Friday, February 15, 2008

The Great Litany

Recently I was asked to join the "Episcopal Church Social Network" at a website created by The Reverend Steve Rice, Rector, St. Michael's Episcopal Church in Waynesboro, Georgia. Steve invited me to spread the word and invite others to join at . In his usual cleverness with turns of phrases, Steve calls this "The Facebook of Common Prayer" or words to that effect. If you want to see what I might call the lighter side of the Episcopal Church, sign on and take a look.

One of the questions on the sign-up page is "What is your favorite page of the Prayer Book?" Quickly I wrote 355, which the opening page for The Holy Eucharist: Rite Two. I'm thinking I might go back occasionally and change that page number, depending on my thoughts for that day. Today, I might have chosen page 148, which begins The Great Litany, even though that prayer goes on through page 155. This prayer is rarely used, but I have been in wonderful worship services in which we marched round and round the inside of the church singing it.

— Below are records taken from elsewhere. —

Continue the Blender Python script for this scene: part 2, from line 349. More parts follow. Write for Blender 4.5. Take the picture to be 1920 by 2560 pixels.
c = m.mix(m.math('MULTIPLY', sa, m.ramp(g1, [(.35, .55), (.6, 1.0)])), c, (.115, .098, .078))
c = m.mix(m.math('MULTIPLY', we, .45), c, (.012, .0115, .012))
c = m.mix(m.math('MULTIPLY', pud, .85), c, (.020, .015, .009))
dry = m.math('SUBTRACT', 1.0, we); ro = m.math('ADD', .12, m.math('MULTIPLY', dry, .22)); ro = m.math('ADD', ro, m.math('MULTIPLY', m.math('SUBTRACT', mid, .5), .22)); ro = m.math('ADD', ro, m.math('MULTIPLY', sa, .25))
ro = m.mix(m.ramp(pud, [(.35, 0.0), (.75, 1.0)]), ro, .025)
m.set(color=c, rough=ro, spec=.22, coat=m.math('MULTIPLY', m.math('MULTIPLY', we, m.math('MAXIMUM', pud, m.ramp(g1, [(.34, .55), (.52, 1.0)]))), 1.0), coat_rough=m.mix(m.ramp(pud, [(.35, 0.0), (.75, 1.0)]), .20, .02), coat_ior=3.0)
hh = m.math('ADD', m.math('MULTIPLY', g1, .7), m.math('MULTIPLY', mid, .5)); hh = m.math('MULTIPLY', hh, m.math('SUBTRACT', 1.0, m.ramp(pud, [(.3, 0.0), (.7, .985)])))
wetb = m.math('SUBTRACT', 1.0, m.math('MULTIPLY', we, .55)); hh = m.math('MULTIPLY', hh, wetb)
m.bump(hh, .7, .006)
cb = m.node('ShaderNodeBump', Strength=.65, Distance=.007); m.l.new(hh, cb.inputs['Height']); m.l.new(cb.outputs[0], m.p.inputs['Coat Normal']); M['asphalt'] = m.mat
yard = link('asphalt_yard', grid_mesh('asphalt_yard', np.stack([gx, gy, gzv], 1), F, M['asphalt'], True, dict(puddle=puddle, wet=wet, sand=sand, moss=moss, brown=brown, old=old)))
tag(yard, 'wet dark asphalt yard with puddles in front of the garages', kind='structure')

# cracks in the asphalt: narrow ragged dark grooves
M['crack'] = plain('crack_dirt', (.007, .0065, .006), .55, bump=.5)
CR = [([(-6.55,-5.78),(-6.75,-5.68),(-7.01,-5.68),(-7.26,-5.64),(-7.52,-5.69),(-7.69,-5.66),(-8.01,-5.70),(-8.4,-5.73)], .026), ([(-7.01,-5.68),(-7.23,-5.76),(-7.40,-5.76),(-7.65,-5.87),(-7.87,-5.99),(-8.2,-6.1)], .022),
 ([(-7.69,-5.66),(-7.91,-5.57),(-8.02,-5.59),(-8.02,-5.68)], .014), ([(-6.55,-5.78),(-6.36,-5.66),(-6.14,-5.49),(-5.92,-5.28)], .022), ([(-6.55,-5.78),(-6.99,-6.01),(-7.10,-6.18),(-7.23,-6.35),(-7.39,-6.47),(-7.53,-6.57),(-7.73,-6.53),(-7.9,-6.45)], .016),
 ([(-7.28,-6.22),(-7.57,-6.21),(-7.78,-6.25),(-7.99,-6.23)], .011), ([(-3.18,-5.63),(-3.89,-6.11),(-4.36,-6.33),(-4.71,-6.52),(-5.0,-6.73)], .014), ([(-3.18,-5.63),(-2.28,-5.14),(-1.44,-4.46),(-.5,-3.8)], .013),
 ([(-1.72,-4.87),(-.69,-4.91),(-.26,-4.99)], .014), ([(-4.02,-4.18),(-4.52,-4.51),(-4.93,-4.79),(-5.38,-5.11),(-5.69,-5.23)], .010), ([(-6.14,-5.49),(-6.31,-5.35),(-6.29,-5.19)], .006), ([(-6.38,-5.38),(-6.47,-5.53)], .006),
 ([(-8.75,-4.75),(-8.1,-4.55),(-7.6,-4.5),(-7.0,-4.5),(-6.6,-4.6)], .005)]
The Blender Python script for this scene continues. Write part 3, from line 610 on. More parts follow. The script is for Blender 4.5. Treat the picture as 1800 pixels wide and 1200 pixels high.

The Great Litany is intercessory prayer at its best, dating back to the fifth century in Roman Christian tradition. Our earliest English publication of it dates to 1544, and we have retained much of that language in our present prayer book. The Great Litany covers all sorts and conditions of people and situations. The petitions are usually sung or said by a deacon or other leader, and the responses are said or sung by the congregation.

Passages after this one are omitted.